____ DATASET EXTRACT

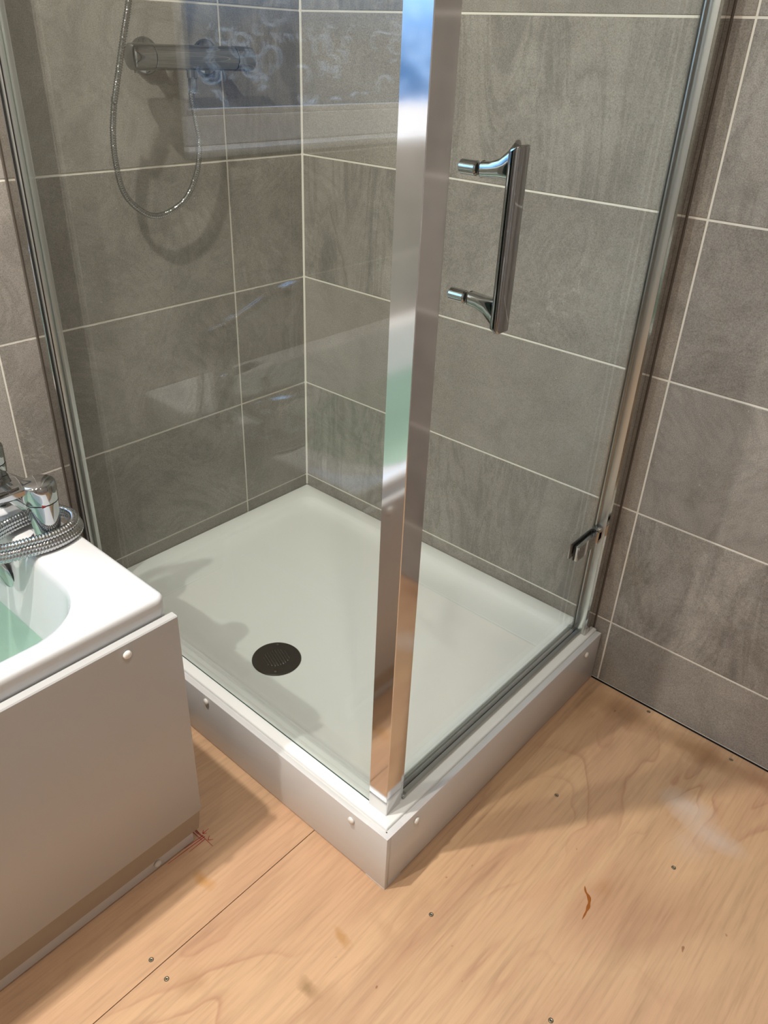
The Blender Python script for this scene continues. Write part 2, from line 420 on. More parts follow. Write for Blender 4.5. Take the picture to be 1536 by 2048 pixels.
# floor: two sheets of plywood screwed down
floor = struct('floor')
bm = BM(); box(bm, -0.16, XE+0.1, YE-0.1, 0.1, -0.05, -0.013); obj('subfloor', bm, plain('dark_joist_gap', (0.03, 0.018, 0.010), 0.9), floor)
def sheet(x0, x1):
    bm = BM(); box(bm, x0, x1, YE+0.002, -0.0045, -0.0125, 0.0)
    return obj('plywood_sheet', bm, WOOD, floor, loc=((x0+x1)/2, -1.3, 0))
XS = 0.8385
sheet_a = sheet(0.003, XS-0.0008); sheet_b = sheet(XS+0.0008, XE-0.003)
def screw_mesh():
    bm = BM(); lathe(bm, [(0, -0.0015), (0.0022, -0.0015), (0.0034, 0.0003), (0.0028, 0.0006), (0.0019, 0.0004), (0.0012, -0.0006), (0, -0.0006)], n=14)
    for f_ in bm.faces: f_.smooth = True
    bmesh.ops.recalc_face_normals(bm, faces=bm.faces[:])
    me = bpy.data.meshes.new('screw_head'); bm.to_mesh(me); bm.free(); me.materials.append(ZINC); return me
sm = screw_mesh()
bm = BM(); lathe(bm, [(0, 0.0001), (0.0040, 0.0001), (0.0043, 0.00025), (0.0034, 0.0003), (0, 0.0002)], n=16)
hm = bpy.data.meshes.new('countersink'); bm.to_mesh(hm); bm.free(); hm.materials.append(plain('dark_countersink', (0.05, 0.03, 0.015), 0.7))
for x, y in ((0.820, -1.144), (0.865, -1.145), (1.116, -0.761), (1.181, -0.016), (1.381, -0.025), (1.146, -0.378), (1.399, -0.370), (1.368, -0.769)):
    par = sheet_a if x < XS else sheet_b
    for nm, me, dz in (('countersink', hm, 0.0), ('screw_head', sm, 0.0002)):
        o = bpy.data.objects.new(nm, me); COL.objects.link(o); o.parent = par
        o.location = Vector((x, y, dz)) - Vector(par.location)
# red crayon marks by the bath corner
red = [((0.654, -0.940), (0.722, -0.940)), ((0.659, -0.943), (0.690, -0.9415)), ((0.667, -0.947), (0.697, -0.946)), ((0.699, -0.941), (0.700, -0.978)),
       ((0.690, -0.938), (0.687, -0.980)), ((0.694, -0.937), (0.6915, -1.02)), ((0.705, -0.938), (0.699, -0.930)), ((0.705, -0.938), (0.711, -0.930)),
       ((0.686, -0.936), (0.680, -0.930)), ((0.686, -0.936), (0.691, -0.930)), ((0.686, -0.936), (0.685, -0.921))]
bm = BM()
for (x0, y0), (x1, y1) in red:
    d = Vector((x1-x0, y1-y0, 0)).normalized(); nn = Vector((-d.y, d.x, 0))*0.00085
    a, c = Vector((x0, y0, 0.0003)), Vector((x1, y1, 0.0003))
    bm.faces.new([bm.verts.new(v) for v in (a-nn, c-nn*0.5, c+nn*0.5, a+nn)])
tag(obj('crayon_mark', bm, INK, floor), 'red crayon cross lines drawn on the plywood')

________

> _PROBLEM DETAILS_
Every line is to be duplicated exactly, though pictures stay out.

> _ANSWER TO THIS EXERCISE_
The Blender Python script for this scene continues. Write part 2, from line 420 on. More parts follow. Write for Blender 4.5. Take the picture to be 1536 by 2048 pixels.
# floor: two sheets of plywood screwed down
floor = struct('floor')
bm = BM(); box(bm, -0.16, XE+0.1, YE-0.1, 0.1, -0.05, -0.013); obj('subfloor', bm, plain('dark_joist_gap', (0.03, 0.018, 0.010), 0.9), floor)
def sheet(x0, x1):
    bm = BM(); box(bm, x0, x1, YE+0.002, -0.0045, -0.0125, 0.0)
    return obj('plywood_sheet', bm, WOOD, floor, loc=((x0+x1)/2, -1.3, 0))
XS = 0.8385
sheet_a = sheet(0.003, XS-0.0008); sheet_b = sheet(XS+0.0008, XE-0.003)
def screw_mesh():
    bm = BM(); lathe(bm, [(0, -0.0015), (0.0022, -0.0015), (0.0034, 0.0003), (0.0028, 0.0006), (0.0019, 0.0004), (0.0012, -0.0006), (0, -0.0006)], n=14)
    for f_ in bm.faces: f_.smooth = True
    bmesh.ops.recalc_face_normals(bm, faces=bm.faces[:])
    me = bpy.data.meshes.new('screw_head'); bm.to_mesh(me); bm.free(); me.materials.append(ZINC); return me
sm = screw_mesh()
bm = BM(); lathe(bm, [(0, 0.0001), (0.0040, 0.0001), (0.0043, 0.00025), (0.0034, 0.0003), (0, 0.0002)], n=16)
hm = bpy.data.meshes.new('countersink'); bm.to_mesh(hm); bm.free(); hm.materials.append(plain('dark_countersink', (0.05, 0.03, 0.015), 0.7))
for x, y in ((0.820, -1.144), (0.865, -1.145), (1.116, -0.761), (1.181, -0.016), (1.381, -0.025), (1.146, -0.378), (1.399, -0.370), (1.368, -0.769)):
    par = sheet_a if x < XS else sheet_b
    for nm, me, dz in (('countersink', hm, 0.0), ('screw_head', sm, 0.0002)):
        o = bpy.data.objects.new(nm, me); COL.objects.link(o); o.parent = par
        o.location = Vector((x, y, dz)) - Vector(par.location)
# red crayon marks by the bath corner
red = [((0.654, -0.940), (0.722, -0.940)), ((0.659, -0.943), (0.690, -0.9415)), ((0.667, -0.947), (0.697, -0.946)), ((0.699, -0.941), (0.700, -0.978)),
       ((0.690, -0.938), (0.687, -0.980)), ((0.694, -0.937), (0.6915, -1.02)), ((0.705, -0.938), (0.699, -0.930)), ((0.705, -0.938), (0.711, -0.930)),
       ((0.686, -0.936), (0.680, -0.930)), ((0.686, -0.936), (0.691, -0.930)), ((0.686, -0.936), (0.685, -0.921))]
bm = BM()
for (x0, y0), (x1, y1) in red:
    d = Vector((x1-x0, y1-y0, 0)).normalized(); nn = Vector((-d.y, d.x, 0))*0.00085
    a, c = Vector((x0, y0, 0.0003)), Vector((x1, y1, 0.0003))
    bm.faces.new([bm.verts.new(v) for v in (a-nn, c-nn*0.5, c+nn*0.5, a+nn)])
tag(obj('crayon_mark', bm, INK, floor), 'red crayon cross lines drawn on the plywood')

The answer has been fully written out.